Nights crawl and I get depressed. A day wasted. I must sleep now. I could use these hours, not use but enjoy with sketching, graphics or music. But I feel like I was slumping all day. Slumping in a couch and it sank down and down and down. And this night I have again reached the depths of the couch. Depths beyond the couch. An underworld, the real Bottom. I could take a deep breath, grab that escaping oxygen and walk around the room. I cant go out and stand head to chest with black guys in baggy jeans and oversize jackets.

They stand one in front and one at the back and say "Sexy gurrl". There is something dangerous about this. He says "Whats your problem I'm just saying hello. Why r you like Don't touch me and all". I never said that but he can sense it. I dont budge. Ego. He may grab my ass or push me back. But I dont give in. Stubborn that I am.

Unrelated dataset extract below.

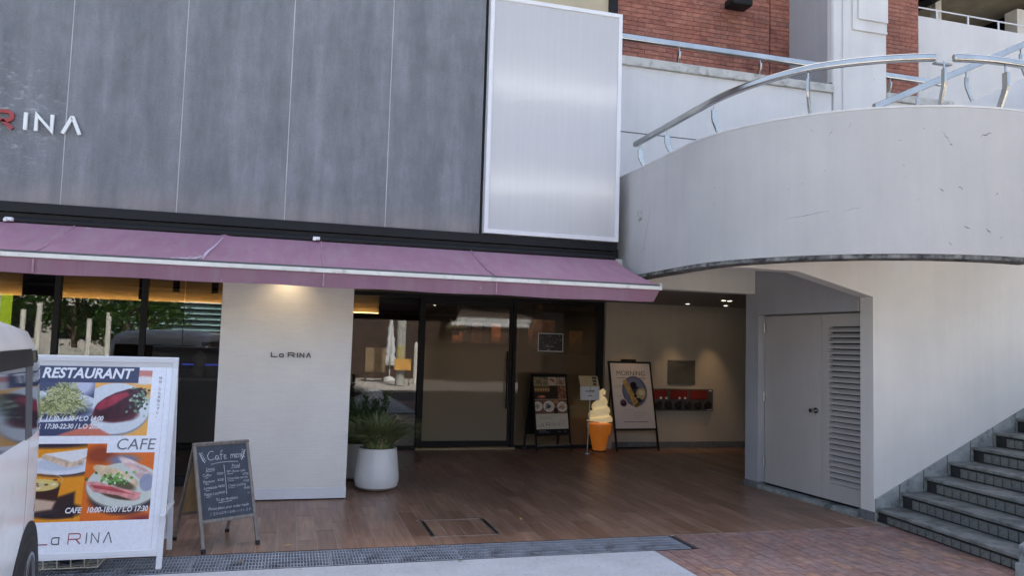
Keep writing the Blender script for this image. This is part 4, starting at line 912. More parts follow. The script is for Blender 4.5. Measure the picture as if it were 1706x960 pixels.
mb = MB(); mb.cyl((7.68, 9.485, 4), (7.68, 9.485, 12), .014, 8); mb.build('conduit', 'white_paint', cp)
mb = MB(); mb.box(7.84, 8.46, 9.47, 9.499, 6.45, 6.49); mb.box(7.84, 7.88, 9.47, 9.499, 6.49, 9); mb.box(7.93, 8.46, 9.455, 9.4695, 6.62, 9); mb.box(7.88, 8.46, 9.48, 9.499, 6.49, 9); mb.build('framed_panel', 'white_paint', cp, bevel=.004)
mb = MB(); mb.box(10.06, 22, 11.2, 11.4, 3, 7.79); sp = mb.build('spandrel', 'white_wall', bb, bevel=.006)
mb = MB(); mb.box(10.06, 22, 11.45, 18, 9.4, 9.7); mb.build('canopy_ceiling', mat('beige_ceiling', (.3, .27, .2), .8, var=.2), bb)
mb = MB(); mb.box(12.4, 12.7, 11.5, 18, 9.05, 9.399); mb.box(15.3, 15.6, 11.5, 18, 9.05, 9.399); mb.box(10.1, 22, 14.6, 14.8, 9.1, 9.399); mb.build('ceiling_beam', 'black_metal', bb)
mb = MB(); mb.box(10.06, 22, 18, 18.2, 6, 9.7); mb.build('back_wall', 'dark_room', bb)
for a in ((12.85, 13.0, 13, 13.15, 7, 9.4), (14.6, 15.4, 12.6, 12.9, 7, 9.1)): mb = MB(); mb.box(*a); mb.build('pillar', 'cream_wall', bb)
sr = thing('spandrel_railing', 'thin white steel railing on the pale wall at the upper right', 'railing', (12, 11.28, 7.79))
mb = MB(); mb.cyl((10.06, 11.28, 7.99), (20, 11.28, 7.99), .014, 8); mb.build('rail', 'white_metal', sr, smooth=True)
for k in range(8):
    mb = MB(); x = 10.45+k*.72; mb.box(x-.015, x+.015, 11.27, 11.29, 7.79, 7.985); mb.build('post', 'white_metal', sr)
# walkway wall with coping in front of the brick
ww = thing('walkway_wall', 'white walkway wall with stained concrete coping in front of the red brick', 'wall', (6, 9.6, 0))
mb = MB(); mb.box(3.495, 7.50, 9.52, 9.7, 2.62, 5.44); mb.box(8.46, 9.55, 9.52, 9.7, 2.62, 5.44); mb.build('wall', 'white_wall', ww)
mb = MB(); mb.box(3.495, 7.64-.13, 9.47, 9.75, 5.441, 5.565); mb.box(8.461, 9.7, 9.47, 9.75, 5.441, 5.565); mb.build('coping', 'coping', ww, bevel=.012)
mb = MB(); mb.box(3.495, 5.35, 9.516, 9.5199, 4.515, 4.527); mb.build('joint', 'grey_trim', ww)
mb = MB(); mb.box(3.495, 9.7, 9.75, 10.55, 5.2, 5.3); mb.build('walkway_floor', 'coping', ww)
wr = thing('walkway_railing', 'flat steel railing on the coping in front of the red brick', 'railing', (5.5, 9.6, 5.565))
mb = MB(); mb.box(3.3, 7.45, 9.57, 9.64, 5.835, 5.915); mb.box(8.47, 9.62, 9.57, 9.64, 5.835, 5.915); mb.build('rail', 'steel', wr, bevel=.01)
for x in (5.05, 6.35, 8.62):
    mb = MB(); bent_post(mb, x, 9.605, 5.562, 5.84, (0, -1), .07, .06, .03); mb.build('post', 'steel', wr, bevel=.003)
fl = thing('wall_lamp', 'dark box lamp high on the red brick wall', 'lamp', (6.45, 10.5, 7.0))
mb = MB(); mb.box(6.26, 6.62, 10.2, 10.46, 6.93, 7.06); mb.build('housing', 'black_metal', fl, bevel=.03); mb = MB(); mb.box(6.4, 6.48, 10.4, 10.56, 7.06, 7.1); mb.build('bracket', 'black_metal', fl)

# ================================================================== OBJECTS ON THE FORECOURT
# --- downlights: fittings with their own small lamps
def downlight(x, y, z, label, watt, cone=62, tilt=(0, 0), lens='spot', group='downlights in the passage ceiling'):
    t = thing('downlight', label, 'downlight', (x, y, z), 0, group)
    mb = MB(); mb.lathe([(.036, -.004), (.05, -.004), (.052, 0), (.036, 0)], 20, (x, y, z), cap=False); mb.build('ring', 'white_metal', t, smooth=True)
    mb = MB(); mb.cyl((x, y, z-.002), (x, y, z-.0005), .036, 20); mb.build('lens', lens, t)
    if watt:
        l = bpy.data.lights.new('downlight_lamp', 'SPOT'); l.energy = watt; l.color = (1, .66, .36); l.spot_size = R(cone); l.spot_blend = .9; l.shadow_soft_size = .03
        o = bpy.data.objects.new('lamp', l); C.objects.link(o); o.location = (x, y, z-.012); o.rotation_euler = (tilt[0], tilt[1], 0)
downlight(5.22, 10.8, 2.331, 'round downlight nearest the glass front in the passage ceiling', 5.5, 46, (R(24), 0))
downlight(6.02, 11.05, 2.331, 'round downlight in the middle of the row along the passage wall', 5.5, 46, (R(16), 0))
downlight(6.70, 11.05, 2.331, 'round downlight farthest right along the passage wall', 7.0, 46, (R(16), 0))
downlight(6.00, 9.95, 2.331, 'left one of two close-set downlights near the beam', 0)
downlight(6.10, 9.95, 2.331, 'right one of two close-set downlights near the beam', 0)
l = bpy.data.lights.new('pillar_lamp', 'SPOT'); l.energy = 2.2; l.color = (1, .76, .45); l.spot_size = R(125); l.spot_blend = 1; l.shadow_soft_size = .03
o = bpy.data.objects.new('lamp', l); C.objects.link(o); o.location = (-.05, 7.93, 2.335); o.rotation_euler = (R(8), 0, 0)
t = thing('pillar_downlight', 'small black cylinder lamp above the cream pillar under the awning', 'lamp', (-.05, 7.93, 2.46))
mb = MB(); mb.cyl((-.05, 7.93, 2.35), (-.05, 7.93, 2.43), .035, 14); mb.box(-.06, -.04, 7.93, 8.098, 2.43, 2.445); mb.build('housing', 'black_metal', t, smooth=True)

# --- planters
def pot(x, y, rb_, rw, rt, h, label, blades, gm, seed, hh, spread):
    t = thing('planter', label, 'planter', (x, y, 0), 0, 'white planters beside the pillar')
    prof = [(rb_*.55, 0), (rb_*.8, .012), (rw*.93, .045), (rw, .11), (rw*.995, .16), (rt*1.03, h-.03), (rt, h), (rt-.022, h), (rt-.028, h-.04), (rt-.03, h-.12)]
    mb = MB(); mb.lathe(prof, 48, (x, y, 0)); mb.build('pot', 'pot', t, smooth=True)
    mb = MB(); mb.lathe([(rt-.03, h-.05), (rt*.5, h-.03), (.01, h-.025)], 24, (x, y, 0), cap=False); mb.build('soil', 'soil', t, smooth=True)
    r = random.Random(seed); mb = MB()
    for k in range(blades):
        a = r.random()*6.283; q = r.random()**.6; bx, by = x+rt*.62*q*math.cos(a), y+rt*.62*q*math.sin(a); a2 = a+r.gauss(0, .5)
        L_ = hh*r.uniform(.55, 1.1); out = spread*(.25+q*.95)*r.uniform(.6, 1.25); w = r.uniform(.0042, .0085); tx, ty = -math.sin(a2), math.cos(a2); vs = []
        for i in range(5):
            f = i/4; px = bx+math.cos(a2)*out*L_*f**1.7; py = by+math.sin(a2)*out*L_*f**1.7; pz = h-.04+L_*(f-(.42*out)*f**2.4); ww = w*(1-f**2*.93)
            vs += [(px+tx*ww, py+ty*ww, pz), (px-tx*ww, py-ty*ww, pz+.001)]
        mb.add(vs, [(2*i, 2*i+1, 2*i+3, 2*i+2) for i in range(4)])
    mb.build('foliage', gm, t)
    return t
pot(.965, 8.57, .2, .238, .203, .45, 'large white planter with spiky green grass in front of the entrance window', 1500, 'grass', 3, .47, 1.0)
p2 = pot(.80, 9.25, .19, .225, .19, .42, 'white planter with dark upright leaves, half hidden behind the cream pillar', 420, 'grass_dark', 5, .62, .5)
r = random.Random(8); mb = MB()
for (sx0, sy0, hx) in ((.86, 9.22, .84), (1.03, 9.26, .92), (.74, 9.2, .8), (.95, 9.36, .78)):
    for k in range(520):
        f = r.random(); cx = sx0+.1*f*(sx0-.8)*4; z = .42+hx*.62*f; a = r.random()*6.28; el = r.uniform(.2, 1.0); L_ = r.uniform(.05, .1)*(1.1-f*.5); d = Vector((math.cos(a)*math.cos(el), math.sin(a)*math.cos(el), math.sin(el))); s_ = d.cross(Vector((0, 0, 1))).normalized()*.010
        b = Vector((cx+r.gauss(0, .022), sy0+r.gauss(0, .022), z)); mb.add([b-s_*.4, b+d*L_*.5-s_, b+d*L_, b+d*L_*.5+s_], [(0, 1, 2, 3)])
mb.build('sprig', 'grass_dark', p2)

# --- chalkboard A-frame
def aframe(t, w, H, depth, fw, ft, mats, board_lo, board_m, foot=True, back_m=None, world=False):
    """local frame: front feet at y=0, back feet at y=depth, x from 0 to w"""
    tilt = math.atan2(depth/2, H)
    F = BM_((0, 0, 0), (1, 0, 0), (0, math.sin(tilt), math.cos(tilt))); Ln = H/math.cos(tilt)
    B = BM_((w, depth, 0), (-1, 0, 0), (0, -math.sin(tilt), math.cos(tilt)))
    for nm, fr, bm_ in (('front', F, board_m), ('back', B, back_m or board_m)):
        mb = MB(fr)
        for x in (0, w-fw): mb.box(x, x+fw, .03, Ln, -ft, 0)
        mb.box(fw, w-fw, Ln-fw, Ln, -ft, 0); mb.box(fw, w-fw, board_lo, board_lo+fw, -ft, 0)
        f = mb.build(nm+'_frame', mats, t, world=world, bevel=.003)
        if foot:
            for x in (0, w-fw):
                mb = MB(fr); mb.box(x-.002, x+fw+.002, 0, .035, -ft-.003, .003); mb.build('foot', 'rubber', f, world=world, bevel=.003)
        mb = MB(fr); mb.box(fw, w-fw, board_lo+fw, Ln-fw, -ft*.75, -ft*.35); mb.build(nm+'_panel', bm_, t, world=world)
    return F, Ln, B
cb = thing('chalkboard_stand', 'small wooden A-frame chalkboard with a handwritten white cafe menu', 'chalkboard', (-.545, 6.2, 0), math.atan2(.227, .394))
F, Ln, B = aframe(cb, .455, .78, .54, .026, .018, 'oldwood', .215, 'slate', back_m='plywood')
zf = -.018*.35+.0006
def chalk(body, x, y, size, align='LEFT', shear=.22, sx=.92, bold=-.0004): return text(body, F, x, y, size*.92, 'chalk', cb, 'chalk_text', .0002, shear, bold, align, zf, sx)
def chalk_line(strokes, w=.002):
    mb = MB(F)
    for s_ in strokes: ribbon(mb, s_, w, zf-.0005, zf+.0004)
    return mb.build('chalk_stroke', 'chalk', cb, world=False)
T = Ln-.026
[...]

And then he could be right. Whats all this in my head? Cant I be civil to a fella on the street? But I am not answerable to him. I dont have to be nice. Reading my body and defensiveness, he could be my Dr Phil on the street. Sorting out my issues as I stand, waiting to step on the zebra crossing. But I can smell alcohol on his breath. And he is standing too close. And I feel I cant beat him up like I can handle guys in India. Maybe not win in India, but give it a good try. Here I would pound and he could laugh.

I am scared. But like the time the cop at the concert thought I was a guy and was about to lathi-charge me and I just wanted to talk sense and say ' Excuse me you cannot do this', I now say to the guy 'You are being weird. This is not normal.' As if he did not know. So he is the brat on road. I cannot be the screechy female. Why not? It's not me. Me is dumb. Thats all that is proven.

Anyway, so I cant go out. I will sometime. Maybe with a cycle to bang right into the front of a swerving car on an empty street and walk home with a bleeding knee and a cycle tire in one hand. But no cycle with me just now. And no enthusiasm to step out. No reason. I dont want to talk to chests just now. I dont want to be called sexy girl in my grey slippers and greasy hair hanging down to my shoulders.

So I slump back in my couch and watch 'So you think you can dance'. Sexy people. Sexy stuff. Just what I love. Talent, samba, fox trot, hip hop, break. It makes something leap out of my heart. But the rest of me slumps deeper. Rhinestone studded dresses. A curvy exposed back. Swan-like grace. A guy dancing fantastically in a waistcoat and hat. TV show over. OK..Now what?